--- BEGIN ---

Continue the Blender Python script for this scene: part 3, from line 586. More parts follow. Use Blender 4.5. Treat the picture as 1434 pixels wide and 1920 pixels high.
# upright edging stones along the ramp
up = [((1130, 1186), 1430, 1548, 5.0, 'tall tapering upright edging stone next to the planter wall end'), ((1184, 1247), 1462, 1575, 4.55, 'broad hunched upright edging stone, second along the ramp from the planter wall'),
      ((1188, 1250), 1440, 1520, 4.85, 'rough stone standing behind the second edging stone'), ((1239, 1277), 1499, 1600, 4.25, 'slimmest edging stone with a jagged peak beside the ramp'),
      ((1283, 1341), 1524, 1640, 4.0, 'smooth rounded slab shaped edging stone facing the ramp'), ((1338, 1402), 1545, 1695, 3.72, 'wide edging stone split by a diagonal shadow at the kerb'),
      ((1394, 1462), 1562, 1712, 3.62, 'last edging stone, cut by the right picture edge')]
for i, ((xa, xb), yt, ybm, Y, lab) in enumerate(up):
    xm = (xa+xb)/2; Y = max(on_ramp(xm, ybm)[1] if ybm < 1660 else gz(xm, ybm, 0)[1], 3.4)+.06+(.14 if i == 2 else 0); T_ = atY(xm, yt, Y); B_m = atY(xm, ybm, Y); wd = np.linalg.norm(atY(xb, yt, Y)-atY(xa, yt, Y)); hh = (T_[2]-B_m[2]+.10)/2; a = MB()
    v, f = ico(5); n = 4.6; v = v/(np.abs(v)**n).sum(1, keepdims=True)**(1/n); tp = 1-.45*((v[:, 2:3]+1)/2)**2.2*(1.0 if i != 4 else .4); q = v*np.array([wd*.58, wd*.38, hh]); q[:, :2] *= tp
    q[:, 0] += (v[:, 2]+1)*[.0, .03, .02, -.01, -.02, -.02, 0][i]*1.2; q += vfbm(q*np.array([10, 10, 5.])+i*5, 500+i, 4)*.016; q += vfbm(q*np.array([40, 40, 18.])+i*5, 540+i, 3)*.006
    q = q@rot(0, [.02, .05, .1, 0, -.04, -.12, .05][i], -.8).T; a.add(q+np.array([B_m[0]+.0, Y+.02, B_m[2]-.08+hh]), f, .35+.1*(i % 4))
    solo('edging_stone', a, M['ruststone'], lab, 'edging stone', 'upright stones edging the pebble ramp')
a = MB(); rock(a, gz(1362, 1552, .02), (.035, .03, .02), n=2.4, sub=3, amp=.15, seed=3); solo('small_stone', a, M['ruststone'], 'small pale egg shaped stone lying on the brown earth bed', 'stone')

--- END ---

#### REQUIREMENTS
Transcribe the entire listing above precisely.

#### EXPECTED ANSWER
Continue the Blender Python script for this scene: part 3, from line 586. More parts follow. Use Blender 4.5. Treat the picture as 1434 pixels wide and 1920 pixels high.
# upright edging stones along the ramp
up = [((1130, 1186), 1430, 1548, 5.0, 'tall tapering upright edging stone next to the planter wall end'), ((1184, 1247), 1462, 1575, 4.55, 'broad hunched upright edging stone, second along the ramp from the planter wall'),
      ((1188, 1250), 1440, 1520, 4.85, 'rough stone standing behind the second edging stone'), ((1239, 1277), 1499, 1600, 4.25, 'slimmest edging stone with a jagged peak beside the ramp'),
      ((1283, 1341), 1524, 1640, 4.0, 'smooth rounded slab shaped edging stone facing the ramp'), ((1338, 1402), 1545, 1695, 3.72, 'wide edging stone split by a diagonal shadow at the kerb'),
      ((1394, 1462), 1562, 1712, 3.62, 'last edging stone, cut by the right picture edge')]
for i, ((xa, xb), yt, ybm, Y, lab) in enumerate(up):
    xm = (xa+xb)/2; Y = max(on_ramp(xm, ybm)[1] if ybm < 1660 else gz(xm, ybm, 0)[1], 3.4)+.06+(.14 if i == 2 else 0); T_ = atY(xm, yt, Y); B_m = atY(xm, ybm, Y); wd = np.linalg.norm(atY(xb, yt, Y)-atY(xa, yt, Y)); hh = (T_[2]-B_m[2]+.10)/2; a = MB()
    v, f = ico(5); n = 4.6; v = v/(np.abs(v)**n).sum(1, keepdims=True)**(1/n); tp = 1-.45*((v[:, 2:3]+1)/2)**2.2*(1.0 if i != 4 else .4); q = v*np.array([wd*.58, wd*.38, hh]); q[:, :2] *= tp
    q[:, 0] += (v[:, 2]+1)*[.0, .03, .02, -.01, -.02, -.02, 0][i]*1.2; q += vfbm(q*np.array([10, 10, 5.])+i*5, 500+i, 4)*.016; q += vfbm(q*np.array([40, 40, 18.])+i*5, 540+i, 3)*.006
    q = q@rot(0, [.02, .05, .1, 0, -.04, -.12, .05][i], -.8).T; a.add(q+np.array([B_m[0]+.0, Y+.02, B_m[2]-.08+hh]), f, .35+.1*(i % 4))
    solo('edging_stone', a, M['ruststone'], lab, 'edging stone', 'upright stones edging the pebble ramp')
a = MB(); rock(a, gz(1362, 1552, .02), (.035, .03, .02), n=2.4, sub=3, amp=.15, seed=3); solo('small_stone', a, M['ruststone'], 'small pale egg shaped stone lying on the brown earth bed', 'stone')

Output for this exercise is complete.